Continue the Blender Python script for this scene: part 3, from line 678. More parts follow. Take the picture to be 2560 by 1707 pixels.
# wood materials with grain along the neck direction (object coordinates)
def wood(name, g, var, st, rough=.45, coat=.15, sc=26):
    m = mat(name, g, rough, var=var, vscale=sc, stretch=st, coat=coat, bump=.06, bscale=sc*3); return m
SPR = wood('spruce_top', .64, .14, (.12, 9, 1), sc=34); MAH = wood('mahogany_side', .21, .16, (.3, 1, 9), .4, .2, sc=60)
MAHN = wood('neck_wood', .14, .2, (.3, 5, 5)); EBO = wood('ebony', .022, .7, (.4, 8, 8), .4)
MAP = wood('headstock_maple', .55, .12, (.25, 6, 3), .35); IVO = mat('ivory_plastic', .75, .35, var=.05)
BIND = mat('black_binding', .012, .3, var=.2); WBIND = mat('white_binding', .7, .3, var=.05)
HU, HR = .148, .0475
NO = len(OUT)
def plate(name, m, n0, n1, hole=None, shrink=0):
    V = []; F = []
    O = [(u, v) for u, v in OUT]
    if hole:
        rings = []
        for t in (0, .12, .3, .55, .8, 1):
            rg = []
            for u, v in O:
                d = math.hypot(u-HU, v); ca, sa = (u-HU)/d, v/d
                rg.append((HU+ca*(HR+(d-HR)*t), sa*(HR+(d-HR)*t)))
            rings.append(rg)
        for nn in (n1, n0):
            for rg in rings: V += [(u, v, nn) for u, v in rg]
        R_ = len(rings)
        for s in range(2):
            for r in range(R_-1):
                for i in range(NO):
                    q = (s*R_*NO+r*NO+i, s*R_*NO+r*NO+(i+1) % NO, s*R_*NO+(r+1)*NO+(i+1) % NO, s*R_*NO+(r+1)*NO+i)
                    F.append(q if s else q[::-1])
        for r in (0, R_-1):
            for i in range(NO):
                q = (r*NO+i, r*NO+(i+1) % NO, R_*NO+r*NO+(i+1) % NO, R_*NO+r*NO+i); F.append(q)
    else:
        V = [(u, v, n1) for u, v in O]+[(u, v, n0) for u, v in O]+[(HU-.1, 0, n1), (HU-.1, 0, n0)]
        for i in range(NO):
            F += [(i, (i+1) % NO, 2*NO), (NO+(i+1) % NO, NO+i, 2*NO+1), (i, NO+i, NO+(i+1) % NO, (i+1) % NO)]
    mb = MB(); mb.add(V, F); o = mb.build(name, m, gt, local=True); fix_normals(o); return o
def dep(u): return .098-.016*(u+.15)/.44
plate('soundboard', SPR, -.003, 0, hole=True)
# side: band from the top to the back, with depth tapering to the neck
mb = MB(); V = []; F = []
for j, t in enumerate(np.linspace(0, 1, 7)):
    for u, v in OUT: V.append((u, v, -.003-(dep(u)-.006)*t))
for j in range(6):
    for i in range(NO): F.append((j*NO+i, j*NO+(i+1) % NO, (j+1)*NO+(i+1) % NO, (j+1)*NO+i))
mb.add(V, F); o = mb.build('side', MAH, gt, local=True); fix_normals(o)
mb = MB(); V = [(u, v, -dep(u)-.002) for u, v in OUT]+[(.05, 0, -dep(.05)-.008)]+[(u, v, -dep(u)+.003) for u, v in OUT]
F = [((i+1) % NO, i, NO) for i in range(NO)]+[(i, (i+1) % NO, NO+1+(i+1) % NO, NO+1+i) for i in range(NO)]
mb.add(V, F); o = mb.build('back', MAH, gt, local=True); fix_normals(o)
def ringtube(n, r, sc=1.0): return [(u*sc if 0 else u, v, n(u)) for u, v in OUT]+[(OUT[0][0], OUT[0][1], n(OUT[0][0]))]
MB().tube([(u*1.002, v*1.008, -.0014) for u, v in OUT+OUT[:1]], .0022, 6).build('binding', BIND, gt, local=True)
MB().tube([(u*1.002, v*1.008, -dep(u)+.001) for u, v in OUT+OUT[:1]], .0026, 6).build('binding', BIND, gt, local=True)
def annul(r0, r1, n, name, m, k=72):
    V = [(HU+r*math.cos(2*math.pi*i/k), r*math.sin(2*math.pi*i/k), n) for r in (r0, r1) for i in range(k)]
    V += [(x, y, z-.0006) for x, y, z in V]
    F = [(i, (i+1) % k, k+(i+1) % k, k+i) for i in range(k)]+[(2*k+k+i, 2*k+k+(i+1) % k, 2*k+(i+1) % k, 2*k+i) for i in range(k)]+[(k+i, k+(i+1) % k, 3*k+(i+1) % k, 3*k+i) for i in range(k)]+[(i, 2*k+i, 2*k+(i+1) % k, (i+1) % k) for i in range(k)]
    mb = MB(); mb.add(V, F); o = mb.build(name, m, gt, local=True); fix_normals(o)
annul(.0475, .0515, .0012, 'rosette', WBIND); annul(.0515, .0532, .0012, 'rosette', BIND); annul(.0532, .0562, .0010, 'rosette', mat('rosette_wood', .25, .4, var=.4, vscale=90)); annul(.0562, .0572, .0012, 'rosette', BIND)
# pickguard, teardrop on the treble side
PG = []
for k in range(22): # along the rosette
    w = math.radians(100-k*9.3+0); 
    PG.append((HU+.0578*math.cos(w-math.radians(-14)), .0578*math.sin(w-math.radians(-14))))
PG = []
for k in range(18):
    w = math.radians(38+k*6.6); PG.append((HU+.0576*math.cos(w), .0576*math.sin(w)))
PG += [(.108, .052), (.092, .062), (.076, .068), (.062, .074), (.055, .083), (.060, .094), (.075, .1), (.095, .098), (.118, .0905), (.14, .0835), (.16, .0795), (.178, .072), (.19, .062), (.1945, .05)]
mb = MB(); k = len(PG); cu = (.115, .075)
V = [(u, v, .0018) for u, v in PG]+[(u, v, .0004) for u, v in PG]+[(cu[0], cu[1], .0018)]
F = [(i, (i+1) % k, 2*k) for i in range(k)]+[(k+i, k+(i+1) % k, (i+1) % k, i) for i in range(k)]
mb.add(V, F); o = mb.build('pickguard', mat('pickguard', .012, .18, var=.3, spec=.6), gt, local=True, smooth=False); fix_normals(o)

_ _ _

**Stated problem**
Return the material in full, exactly as shown.

**Result**
Continue the Blender Python script for this scene: part 3, from line 678. More parts follow. Take the picture to be 2560 by 1707 pixels.
# wood materials with grain along the neck direction (object coordinates)
def wood(name, g, var, st, rough=.45, coat=.15, sc=26):
    m = mat(name, g, rough, var=var, vscale=sc, stretch=st, coat=coat, bump=.06, bscale=sc*3); return m
SPR = wood('spruce_top', .64, .14, (.12, 9, 1), sc=34); MAH = wood('mahogany_side', .21, .16, (.3, 1, 9), .4, .2, sc=60)
MAHN = wood('neck_wood', .14, .2, (.3, 5, 5)); EBO = wood('ebony', .022, .7, (.4, 8, 8), .4)
MAP = wood('headstock_maple', .55, .12, (.25, 6, 3), .35); IVO = mat('ivory_plastic', .75, .35, var=.05)
BIND = mat('black_binding', .012, .3, var=.2); WBIND = mat('white_binding', .7, .3, var=.05)
HU, HR = .148, .0475
NO = len(OUT)
def plate(name, m, n0, n1, hole=None, shrink=0):
    V = []; F = []
    O = [(u, v) for u, v in OUT]
    if hole:
        rings = []
        for t in (0, .12, .3, .55, .8, 1):
            rg = []
            for u, v in O:
                d = math.hypot(u-HU, v); ca, sa = (u-HU)/d, v/d
                rg.append((HU+ca*(HR+(d-HR)*t), sa*(HR+(d-HR)*t)))
            rings.append(rg)
        for nn in (n1, n0):
            for rg in rings: V += [(u, v, nn) for u, v in rg]
        R_ = len(rings)
        for s in range(2):
            for r in range(R_-1):
                for i in range(NO):
                    q = (s*R_*NO+r*NO+i, s*R_*NO+r*NO+(i+1) % NO, s*R_*NO+(r+1)*NO+(i+1) % NO, s*R_*NO+(r+1)*NO+i)
                    F.append(q if s else q[::-1])
        for r in (0, R_-1):
            for i in range(NO):
                q = (r*NO+i, r*NO+(i+1) % NO, R_*NO+r*NO+(i+1) % NO, R_*NO+r*NO+i); F.append(q)
    else:
        V = [(u, v, n1) for u, v in O]+[(u, v, n0) for u, v in O]+[(HU-.1, 0, n1), (HU-.1, 0, n0)]
        for i in range(NO):
            F += [(i, (i+1) % NO, 2*NO), (NO+(i+1) % NO, NO+i, 2*NO+1), (i, NO+i, NO+(i+1) % NO, (i+1) % NO)]
    mb = MB(); mb.add(V, F); o = mb.build(name, m, gt, local=True); fix_normals(o); return o
def dep(u): return .098-.016*(u+.15)/.44
plate('soundboard', SPR, -.003, 0, hole=True)
# side: band from the top to the back, with depth tapering to the neck
mb = MB(); V = []; F = []
for j, t in enumerate(np.linspace(0, 1, 7)):
    for u, v in OUT: V.append((u, v, -.003-(dep(u)-.006)*t))
for j in range(6):
    for i in range(NO): F.append((j*NO+i, j*NO+(i+1) % NO, (j+1)*NO+(i+1) % NO, (j+1)*NO+i))
mb.add(V, F); o = mb.build('side', MAH, gt, local=True); fix_normals(o)
mb = MB(); V = [(u, v, -dep(u)-.002) for u, v in OUT]+[(.05, 0, -dep(.05)-.008)]+[(u, v, -dep(u)+.003) for u, v in OUT]
F = [((i+1) % NO, i, NO) for i in range(NO)]+[(i, (i+1) % NO, NO+1+(i+1) % NO, NO+1+i) for i in range(NO)]
mb.add(V, F); o = mb.build('back', MAH, gt, local=True); fix_normals(o)
def ringtube(n, r, sc=1.0): return [(u*sc if 0 else u, v, n(u)) for u, v in OUT]+[(OUT[0][0], OUT[0][1], n(OUT[0][0]))]
MB().tube([(u*1.002, v*1.008, -.0014) for u, v in OUT+OUT[:1]], .0022, 6).build('binding', BIND, gt, local=True)
MB().tube([(u*1.002, v*1.008, -dep(u)+.001) for u, v in OUT+OUT[:1]], .0026, 6).build('binding', BIND, gt, local=True)
def annul(r0, r1, n, name, m, k=72):
    V = [(HU+r*math.cos(2*math.pi*i/k), r*math.sin(2*math.pi*i/k), n) for r in (r0, r1) for i in range(k)]
    V += [(x, y, z-.0006) for x, y, z in V]
    F = [(i, (i+1) % k, k+(i+1) % k, k+i) for i in range(k)]+[(2*k+k+i, 2*k+k+(i+1) % k, 2*k+(i+1) % k, 2*k+i) for i in range(k)]+[(k+i, k+(i+1) % k, 3*k+(i+1) % k, 3*k+i) for i in range(k)]+[(i, 2*k+i, 2*k+(i+1) % k, (i+1) % k) for i in range(k)]
    mb = MB(); mb.add(V, F); o = mb.build(name, m, gt, local=True); fix_normals(o)
annul(.0475, .0515, .0012, 'rosette', WBIND); annul(.0515, .0532, .0012, 'rosette', BIND); annul(.0532, .0562, .0010, 'rosette', mat('rosette_wood', .25, .4, var=.4, vscale=90)); annul(.0562, .0572, .0012, 'rosette', BIND)
# pickguard, teardrop on the treble side
PG = []
for k in range(22): # along the rosette
    w = math.radians(100-k*9.3+0); 
    PG.append((HU+.0578*math.cos(w-math.radians(-14)), .0578*math.sin(w-math.radians(-14))))
PG = []
for k in range(18):
    w = math.radians(38+k*6.6); PG.append((HU+.0576*math.cos(w), .0576*math.sin(w)))
PG += [(.108, .052), (.092, .062), (.076, .068), (.062, .074), (.055, .083), (.060, .094), (.075, .1), (.095, .098), (.118, .0905), (.14, .0835), (.16, .0795), (.178, .072), (.19, .062), (.1945, .05)]
mb = MB(); k = len(PG); cu = (.115, .075)
V = [(u, v, .0018) for u, v in PG]+[(u, v, .0004) for u, v in PG]+[(cu[0], cu[1], .0018)]
F = [(i, (i+1) % k, 2*k) for i in range(k)]+[(k+i, k+(i+1) % k, (i+1) % k, i) for i in range(k)]
mb.add(V, F); o = mb.build('pickguard', mat('pickguard', .012, .18, var=.3, spec=.6), gt, local=True, smooth=False); fix_normals(o)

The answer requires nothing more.